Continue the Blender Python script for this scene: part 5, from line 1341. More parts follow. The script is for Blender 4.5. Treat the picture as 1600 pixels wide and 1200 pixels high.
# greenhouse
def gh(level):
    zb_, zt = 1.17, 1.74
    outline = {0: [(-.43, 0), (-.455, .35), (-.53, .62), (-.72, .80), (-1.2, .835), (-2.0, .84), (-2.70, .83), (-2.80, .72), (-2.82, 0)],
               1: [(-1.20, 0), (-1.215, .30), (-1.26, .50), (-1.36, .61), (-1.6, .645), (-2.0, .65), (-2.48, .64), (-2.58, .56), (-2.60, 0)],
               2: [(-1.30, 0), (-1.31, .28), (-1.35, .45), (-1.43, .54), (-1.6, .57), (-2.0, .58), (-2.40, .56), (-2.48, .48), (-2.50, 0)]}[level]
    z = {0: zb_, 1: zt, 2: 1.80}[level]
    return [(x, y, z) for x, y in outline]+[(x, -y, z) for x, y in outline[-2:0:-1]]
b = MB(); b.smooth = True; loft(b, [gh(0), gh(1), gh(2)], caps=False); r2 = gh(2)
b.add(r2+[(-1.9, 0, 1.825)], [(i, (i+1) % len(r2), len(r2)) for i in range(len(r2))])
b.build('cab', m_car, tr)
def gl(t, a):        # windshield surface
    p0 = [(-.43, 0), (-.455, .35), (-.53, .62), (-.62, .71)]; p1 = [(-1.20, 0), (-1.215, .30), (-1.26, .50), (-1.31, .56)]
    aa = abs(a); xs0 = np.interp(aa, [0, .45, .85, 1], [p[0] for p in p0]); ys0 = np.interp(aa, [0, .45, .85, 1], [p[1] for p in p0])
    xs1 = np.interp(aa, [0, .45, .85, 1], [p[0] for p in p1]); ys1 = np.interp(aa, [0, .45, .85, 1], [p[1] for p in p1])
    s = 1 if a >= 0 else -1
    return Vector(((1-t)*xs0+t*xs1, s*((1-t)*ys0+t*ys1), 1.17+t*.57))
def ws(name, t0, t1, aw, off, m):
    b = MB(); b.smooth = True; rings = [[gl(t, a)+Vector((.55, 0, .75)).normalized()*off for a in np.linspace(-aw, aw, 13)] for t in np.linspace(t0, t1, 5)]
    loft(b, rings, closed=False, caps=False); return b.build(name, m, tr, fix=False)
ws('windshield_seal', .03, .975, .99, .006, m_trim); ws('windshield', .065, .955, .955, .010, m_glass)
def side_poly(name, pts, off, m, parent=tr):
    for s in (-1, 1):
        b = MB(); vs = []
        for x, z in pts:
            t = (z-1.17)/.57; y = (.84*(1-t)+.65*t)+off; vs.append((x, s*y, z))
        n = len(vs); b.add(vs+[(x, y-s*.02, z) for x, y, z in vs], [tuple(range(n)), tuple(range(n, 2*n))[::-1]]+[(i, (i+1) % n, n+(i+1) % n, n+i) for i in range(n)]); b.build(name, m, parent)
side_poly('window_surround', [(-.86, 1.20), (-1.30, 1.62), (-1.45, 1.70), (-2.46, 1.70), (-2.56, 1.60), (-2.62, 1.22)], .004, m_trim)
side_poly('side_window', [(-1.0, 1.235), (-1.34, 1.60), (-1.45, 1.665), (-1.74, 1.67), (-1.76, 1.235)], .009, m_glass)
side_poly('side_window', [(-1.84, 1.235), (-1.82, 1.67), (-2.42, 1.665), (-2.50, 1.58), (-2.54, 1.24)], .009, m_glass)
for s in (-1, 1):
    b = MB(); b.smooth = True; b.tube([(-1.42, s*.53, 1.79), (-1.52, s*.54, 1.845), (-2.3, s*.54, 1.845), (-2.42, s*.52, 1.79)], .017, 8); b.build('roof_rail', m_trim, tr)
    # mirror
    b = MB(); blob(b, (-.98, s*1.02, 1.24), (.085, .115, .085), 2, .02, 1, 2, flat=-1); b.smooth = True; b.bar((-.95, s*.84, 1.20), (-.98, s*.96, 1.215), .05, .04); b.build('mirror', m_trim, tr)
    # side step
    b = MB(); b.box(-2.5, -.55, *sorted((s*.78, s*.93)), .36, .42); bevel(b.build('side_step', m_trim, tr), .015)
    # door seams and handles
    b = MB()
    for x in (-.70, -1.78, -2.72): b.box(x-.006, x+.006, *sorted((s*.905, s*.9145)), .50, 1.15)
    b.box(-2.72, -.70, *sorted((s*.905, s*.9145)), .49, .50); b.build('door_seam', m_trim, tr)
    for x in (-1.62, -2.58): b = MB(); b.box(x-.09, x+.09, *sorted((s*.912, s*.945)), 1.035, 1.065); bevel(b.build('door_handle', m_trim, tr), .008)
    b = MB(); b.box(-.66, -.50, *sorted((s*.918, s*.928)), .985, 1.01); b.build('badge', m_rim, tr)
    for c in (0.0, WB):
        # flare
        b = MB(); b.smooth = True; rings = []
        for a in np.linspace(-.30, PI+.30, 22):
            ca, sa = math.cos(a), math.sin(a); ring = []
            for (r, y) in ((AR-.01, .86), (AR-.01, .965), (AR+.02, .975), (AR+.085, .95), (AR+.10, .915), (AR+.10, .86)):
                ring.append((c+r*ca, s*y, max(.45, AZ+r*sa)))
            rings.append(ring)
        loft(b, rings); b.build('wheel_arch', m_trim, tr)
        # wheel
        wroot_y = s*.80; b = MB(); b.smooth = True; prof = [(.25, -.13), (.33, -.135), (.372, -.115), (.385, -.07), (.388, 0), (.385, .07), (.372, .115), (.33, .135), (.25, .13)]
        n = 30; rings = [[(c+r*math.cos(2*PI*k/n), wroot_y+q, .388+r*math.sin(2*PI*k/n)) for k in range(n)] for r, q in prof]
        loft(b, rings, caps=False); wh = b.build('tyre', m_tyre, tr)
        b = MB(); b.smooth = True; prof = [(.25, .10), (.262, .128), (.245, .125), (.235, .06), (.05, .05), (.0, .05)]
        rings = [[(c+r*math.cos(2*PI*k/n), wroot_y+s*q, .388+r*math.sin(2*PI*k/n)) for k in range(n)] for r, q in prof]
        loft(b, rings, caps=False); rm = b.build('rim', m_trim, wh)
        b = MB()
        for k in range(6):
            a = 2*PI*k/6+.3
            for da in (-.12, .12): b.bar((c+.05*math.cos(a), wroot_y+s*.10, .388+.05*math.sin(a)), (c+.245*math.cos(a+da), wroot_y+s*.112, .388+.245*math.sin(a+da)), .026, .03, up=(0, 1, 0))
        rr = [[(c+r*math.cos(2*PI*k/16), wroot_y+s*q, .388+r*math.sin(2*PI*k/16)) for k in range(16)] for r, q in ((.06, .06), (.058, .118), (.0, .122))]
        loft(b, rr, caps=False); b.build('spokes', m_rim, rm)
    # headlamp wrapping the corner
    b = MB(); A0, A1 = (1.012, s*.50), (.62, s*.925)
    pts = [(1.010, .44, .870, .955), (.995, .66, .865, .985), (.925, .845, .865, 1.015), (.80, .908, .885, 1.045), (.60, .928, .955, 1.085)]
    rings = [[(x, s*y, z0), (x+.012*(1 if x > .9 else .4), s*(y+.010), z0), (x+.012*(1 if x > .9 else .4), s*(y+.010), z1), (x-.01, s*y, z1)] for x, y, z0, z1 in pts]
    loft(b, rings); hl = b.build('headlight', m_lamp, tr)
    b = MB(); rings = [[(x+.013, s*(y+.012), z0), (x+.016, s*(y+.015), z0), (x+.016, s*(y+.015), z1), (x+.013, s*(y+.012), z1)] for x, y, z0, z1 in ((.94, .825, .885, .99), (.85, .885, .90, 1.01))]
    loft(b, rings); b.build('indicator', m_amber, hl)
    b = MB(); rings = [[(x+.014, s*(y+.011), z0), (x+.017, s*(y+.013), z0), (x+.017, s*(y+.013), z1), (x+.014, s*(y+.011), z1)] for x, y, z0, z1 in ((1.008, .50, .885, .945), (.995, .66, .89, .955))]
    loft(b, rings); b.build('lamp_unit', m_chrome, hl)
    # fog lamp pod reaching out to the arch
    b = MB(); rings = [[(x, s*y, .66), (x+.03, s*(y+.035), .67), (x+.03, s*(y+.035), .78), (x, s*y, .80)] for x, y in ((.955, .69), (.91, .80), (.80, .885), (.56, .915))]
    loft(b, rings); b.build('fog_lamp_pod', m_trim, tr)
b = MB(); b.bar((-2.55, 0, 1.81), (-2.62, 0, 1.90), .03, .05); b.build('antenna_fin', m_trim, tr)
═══
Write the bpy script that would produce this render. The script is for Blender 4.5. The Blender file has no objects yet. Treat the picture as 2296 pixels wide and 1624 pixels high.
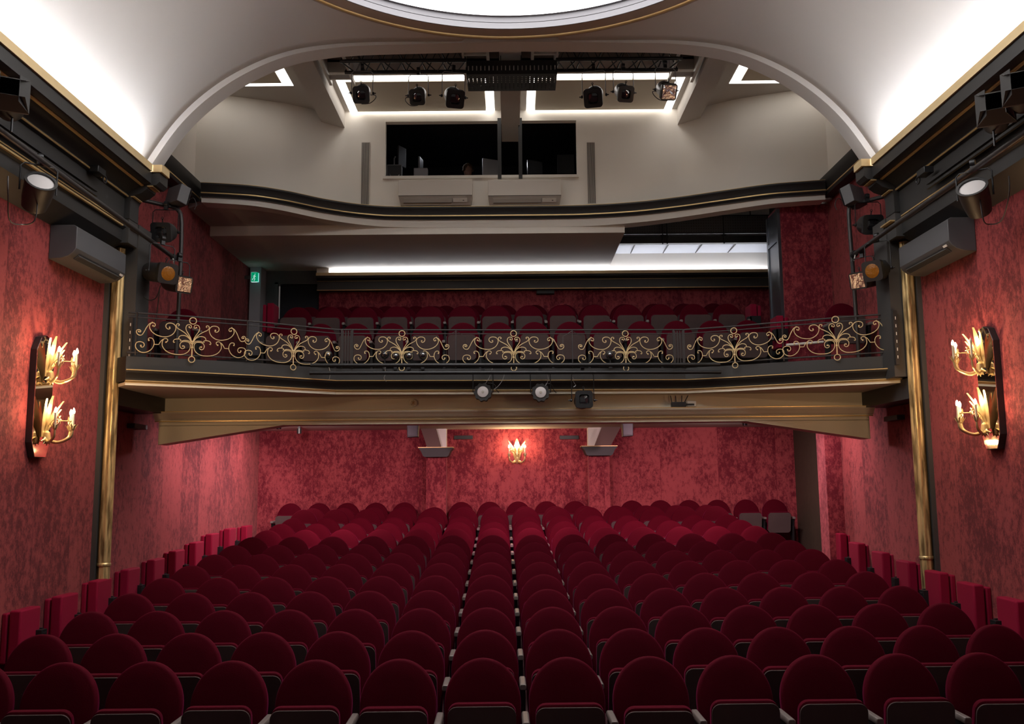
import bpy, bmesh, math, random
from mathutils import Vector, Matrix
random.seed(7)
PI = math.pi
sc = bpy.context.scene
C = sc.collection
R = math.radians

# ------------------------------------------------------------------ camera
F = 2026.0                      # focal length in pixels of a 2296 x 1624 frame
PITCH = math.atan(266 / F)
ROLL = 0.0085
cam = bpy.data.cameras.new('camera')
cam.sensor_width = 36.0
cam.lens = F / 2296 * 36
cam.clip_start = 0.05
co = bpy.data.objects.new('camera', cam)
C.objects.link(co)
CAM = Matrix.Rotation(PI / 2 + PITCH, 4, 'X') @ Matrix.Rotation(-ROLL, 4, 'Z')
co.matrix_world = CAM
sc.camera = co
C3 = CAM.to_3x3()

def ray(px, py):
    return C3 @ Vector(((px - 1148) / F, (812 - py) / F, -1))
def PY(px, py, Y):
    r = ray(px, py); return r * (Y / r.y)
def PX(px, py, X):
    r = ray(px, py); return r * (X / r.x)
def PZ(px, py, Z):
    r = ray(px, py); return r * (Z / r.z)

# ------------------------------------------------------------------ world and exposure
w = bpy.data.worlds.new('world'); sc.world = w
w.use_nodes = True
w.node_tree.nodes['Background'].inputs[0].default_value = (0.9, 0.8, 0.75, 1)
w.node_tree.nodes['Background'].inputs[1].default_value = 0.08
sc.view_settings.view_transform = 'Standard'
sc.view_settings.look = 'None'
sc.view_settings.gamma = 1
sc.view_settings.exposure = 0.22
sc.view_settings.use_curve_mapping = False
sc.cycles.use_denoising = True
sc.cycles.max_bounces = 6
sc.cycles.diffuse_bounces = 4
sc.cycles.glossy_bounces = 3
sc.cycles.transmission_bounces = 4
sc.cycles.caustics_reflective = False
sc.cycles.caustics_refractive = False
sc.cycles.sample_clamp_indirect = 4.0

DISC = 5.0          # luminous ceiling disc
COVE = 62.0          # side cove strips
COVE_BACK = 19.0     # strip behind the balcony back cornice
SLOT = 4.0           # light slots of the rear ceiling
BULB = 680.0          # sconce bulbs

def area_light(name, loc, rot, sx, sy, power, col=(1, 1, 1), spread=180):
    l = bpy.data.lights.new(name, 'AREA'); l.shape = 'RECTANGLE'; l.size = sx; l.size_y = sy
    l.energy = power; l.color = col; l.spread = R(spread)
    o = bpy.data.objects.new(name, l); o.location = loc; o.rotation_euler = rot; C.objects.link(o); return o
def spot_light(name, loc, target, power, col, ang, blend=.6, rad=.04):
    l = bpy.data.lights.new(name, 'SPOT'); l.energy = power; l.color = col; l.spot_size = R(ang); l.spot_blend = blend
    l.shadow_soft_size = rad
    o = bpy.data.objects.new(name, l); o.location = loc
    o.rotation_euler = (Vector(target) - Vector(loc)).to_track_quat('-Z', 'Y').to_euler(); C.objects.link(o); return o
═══
■ **INSTRUCTION**:
Search the data for the word "objects" and copy each line where it appears.

■ **TASK SOLUTION**:
Write the bpy script that would produce this render. The script is for Blender 4.5. The Blender file has no objects yet. Treat the picture as 2296 pixels wide and 1624 pixels high.
co = bpy.data.objects.new('camera', cam)
C.objects.link(co)
    o = bpy.data.objects.new(name, l); o.location = loc; o.rotation_euler = rot; C.objects.link(o); return o
    o = bpy.data.objects.new(name, l); o.location = loc
    o.rotation_euler = (Vector(target) - Vector(loc)).to_track_quat('-Z', 'Y').to_euler(); C.objects.link(o); return o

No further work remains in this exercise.